Inexpensive and affordable housing in large cities has now become a dominant issue.
It is not simply a facet or a reflection of social mobility and the degree of its success.
It is an index of social cohesion and a precondition for the creation of new households.
To put it another way, we cannot ring the alarm bells regarding Greece’s low birth rate and demographic problem and not offer guarantees for the housing of new families or young couples.
On the other hand, the issue of housing and inexpensive homes is a necessary precondition and part of maintaining vibrant cities where the population is not dispersed in such a way that the city centre serves exclusively as a façade for tourism.
Today, with a difficult winter ahead of us, it is impermissible for the problem of the inability to find housing to be piled on to the already grave conditions created by the energy crisis and inflation.

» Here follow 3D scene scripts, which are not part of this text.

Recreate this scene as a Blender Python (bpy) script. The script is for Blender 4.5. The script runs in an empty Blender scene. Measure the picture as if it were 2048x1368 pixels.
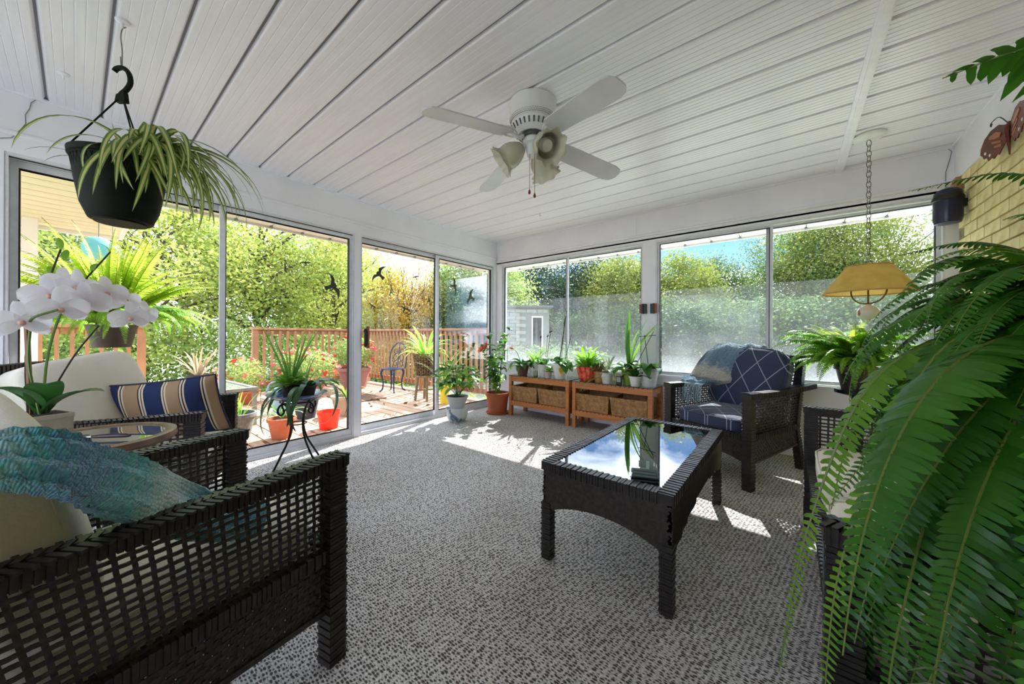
import bpy, math, random
import numpy as np
from mathutils import Vector, Matrix, Euler

R = math.radians
SC = bpy.context.scene
COL = SC.collection

# ------------------------------------------------------------------ camera
CAM_Z = 1.04
ya, ro = R(38.7), R(0.28)
fw = Vector((-math.sin(ya), math.cos(ya), 0))
rt0 = Vector((math.cos(ya), math.sin(ya), 0))
up0 = Vector((0, 0, 1))
rt = math.cos(ro) * rt0 + math.sin(ro) * up0
upv = -math.sin(ro) * rt0 + math.cos(ro) * up0
cd = bpy.data.cameras.new('camera')
cam = bpy.data.objects.new('camera', cd)
COL.objects.link(cam)
cam.matrix_world = Matrix(((rt.x, upv.x, -fw.x, 0), (rt.y, upv.y, -fw.y, 0), (rt.z, upv.z, -fw.z, CAM_Z), (0, 0, 0, 1)))
cd.sensor_width = 36
cd.lens = 698 / 2048 * 36
cd.shift_y = -14.7 / 2048
cd.clip_start = 0.01
cd.clip_end = 400
SC.camera = cam

# ------------------------------------------------------------------ sky, sun, exposure
def lin(c):
    return tuple(((x / 255) / 12.92 if x / 255 <= .04045 else ((x / 255 + .055) / 1.055) ** 2.4) for x in c)
def rgba(c):
    return (*lin(c), 1)

SKY_STRENGTH = 2.3
SUN_STRENGTH = 6.0
wd = bpy.data.worlds.new('sky'); SC.world = wd; wd.use_nodes = True
nt = wd.node_tree; nt.nodes.clear()
def N(nt, t, **k):
    n = nt.nodes.new(t)
    for a, b in k.items():
        if a == 'op': n.operation = b
        elif a.startswith('i_'):
            key = a[2:]
            n.inputs[int(key) if key.isdigit() else key].default_value = b
        else: setattr(n, a, b)
    return n
tc = N(nt, 'ShaderNodeTexCoord'); sep = N(nt, 'ShaderNodeSeparateXYZ')
nt.links.new(tc.outputs['Generated'], sep.inputs[0])
mx = N(nt, 'ShaderNodeMath', op='MAXIMUM', i_1=.0); nt.links.new(sep.outputs[2], mx.inputs[0])
add = N(nt, 'ShaderNodeMath', op='ADD', i_1=.22); nt.links.new(mx.outputs[0], add.inputs[0])
dx = N(nt, 'ShaderNodeMath', op='DIVIDE'); dy = N(nt, 'ShaderNodeMath', op='DIVIDE')
nt.links.new(sep.outputs[0], dx.inputs[0]); nt.links.new(add.outputs[0], dx.inputs[1])
nt.links.new(sep.outputs[1], dy.inputs[0]); nt.links.new(add.outputs[0], dy.inputs[1])
cmb = N(nt, 'ShaderNodeCombineXYZ'); nt.links.new(dx.outputs[0], cmb.inputs[0]); nt.links.new(dy.outputs[0], cmb.inputs[1])
cmb.inputs[2].default_value = 3.7
no = N(nt, 'ShaderNodeTexNoise'); no.inputs['Scale'].default_value = 1.25; no.inputs['Detail'].default_value = 7; no.inputs['Roughness'].default_value = .56
nt.links.new(cmb.outputs[0], no.inputs['Vector'])
cr = N(nt, 'ShaderNodeValToRGB'); cr.color_ramp.elements[0].position = .42; cr.color_ramp.elements[1].position = .56
nt.links.new(no.outputs['Fac'], cr.inputs[0])
gr = N(nt, 'ShaderNodeValToRGB')
gr.color_ramp.elements[0].position = 0; gr.color_ramp.elements[0].color = (.16, .24, .36, 1)
gr.color_ramp.elements[1].position = .8; gr.color_ramp.elements[1].color = (.035, .085, .21, 1)
e = gr.color_ramp.elements.new(.25); e.color = (.06, .135, .30, 1)
nt.links.new(mx.outputs[0], gr.inputs[0])
mixc = N(nt, 'ShaderNodeMix', data_type='RGBA'); nt.links.new(cr.outputs[0], mixc.inputs[0])
nt.links.new(gr.outputs[0], mixc.inputs[6]); mixc.inputs[7].default_value = (.88, .95, 1.10, 1)
bg = N(nt, 'ShaderNodeBackground'); bg.inputs[1].default_value = SKY_STRENGTH
out = N(nt, 'ShaderNodeOutputWorld')
nt.links.new(mixc.outputs[2], bg.inputs[0]); nt.links.new(bg.outputs[0], out.inputs[0])

sl = bpy.data.lights.new('sun', 'SUN'); sl.energy = SUN_STRENGTH; sl.angle = R(.53); sl.color = (1, .985, .965)
so = bpy.data.objects.new('sun', sl); COL.objects.link(so)
sdir = Vector((.31, -.95, -.93))
so.rotation_euler = sdir.to_track_quat('-Z', 'Y').to_euler()
so.location = (-6, 20, 20)

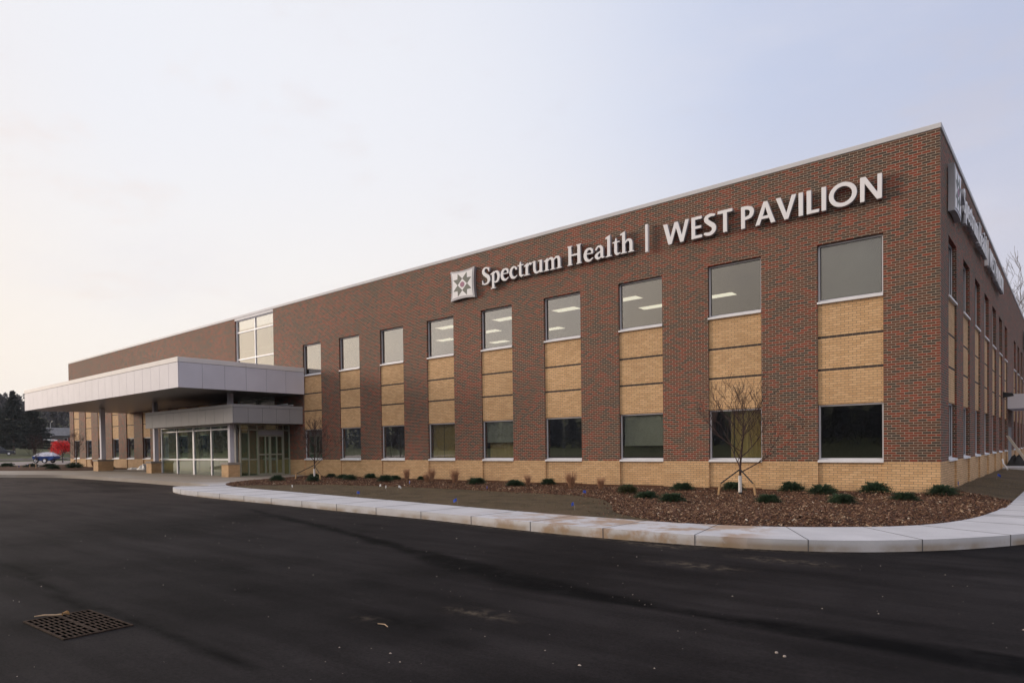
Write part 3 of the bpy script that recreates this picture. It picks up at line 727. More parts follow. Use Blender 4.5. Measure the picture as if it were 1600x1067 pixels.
column(-40.35, -3.42, -1.1, -.05, (-40.95, -40.2), (-3.78, -3.0), [(-.05, 1.99), (2.92, 3.61)])
column(-48.25, -3.75, -1.1, .05, (-49.1, -48.2), (-4.1, -3.1), [(.05, 3.61)], .15)
# glazed vestibule
vf = MB(); VY = -3.1; VX0, VX1 = -40.15, -31.55; zb_, zt = -.92, 1.97; tr_, md_ = 1.70, .03
cols_ = [VX0, VX0+2.15, VX0+4.3, VX0+6.45, VX1]
for k, x in enumerate(cols_):
    hw = .09 if k == 2 else .05; vf.box(x-hw, x+hw, VY-.06, VY+.06, zb_, zt)
for k in range(4):
    a_ = cols_[k]+(.09 if k == 2 else .05); b_ = cols_[k+1]-(.09 if k == 1 else .05)
    for z, h_ in ((zb_, .08), (md_, .07), (tr_, .07), (zt-.05, .05)): vf.box(a_, b_, VY-.055, VY+.055, z, z+h_)
ves = bpart('vestibule', vf, M['alu_white'])
for k in range(4):
    a_ = cols_[k]+.05; b_ = cols_[k+1]-.05
    for z0, z1 in ((zb_+.08, md_), (md_+.07, tr_), (tr_+.07, zt-.05)): MB().box(a_, b_, VY, VY+.01, z0, z1).ob('pane', M['glass_clear'], ves, world=True)
MB().box(VX1+.05, VX1+.55, VY-.02, VY+.1, zb_, zt).ob('corner_pier', M['panel_dark'], ves, world=True)
SXp = -30.58
sf = MB(); ys = [VY+.0, -2.62, -2.1, -1.62, -.92, -.5, -.12]
for k, y_ in enumerate(ys):
    hw = .03; sf.box(SXp-.05, SXp+.05, y_-hw, y_+hw, zb_+.04, zt)
for a_, b_ in zip(ys[:-1], ys[1:]):
    for z, h_ in ((1.62, .06), (zt-.05, .05)): sf.box(SXp-.045, SXp+.045, a_+.03, b_-.03, z, z+h_)
    if not (-2.15 < a_ < -.6): 
        for z, h_ in ((zb_+.04, .08), (.03, .06)): sf.box(SXp-.045, SXp+.045, a_+.03, b_-.03, z, z+h_)
side_gl = bpart('side_glazing', sf, M['door_alu'])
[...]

The government, therefore, is working in the right direction in thrashing out a generous programme that includes subsidies, offering interest-free loans, undertaking various types of initiatives, and funding and exploiting available and unused structures so as to create the conditions for a solution of the housing problem.
High rent levels that have spread to almost areas and the often unfavourable terms for tenants – as well as the new reality of Airbnb – cannot be allowed to be a prohibitive factor for the mobility of young people and families.
The issue is of such great magnitude that aside from the government, opposition parties, from their own vantage point, have their own plans to present for affordable housing.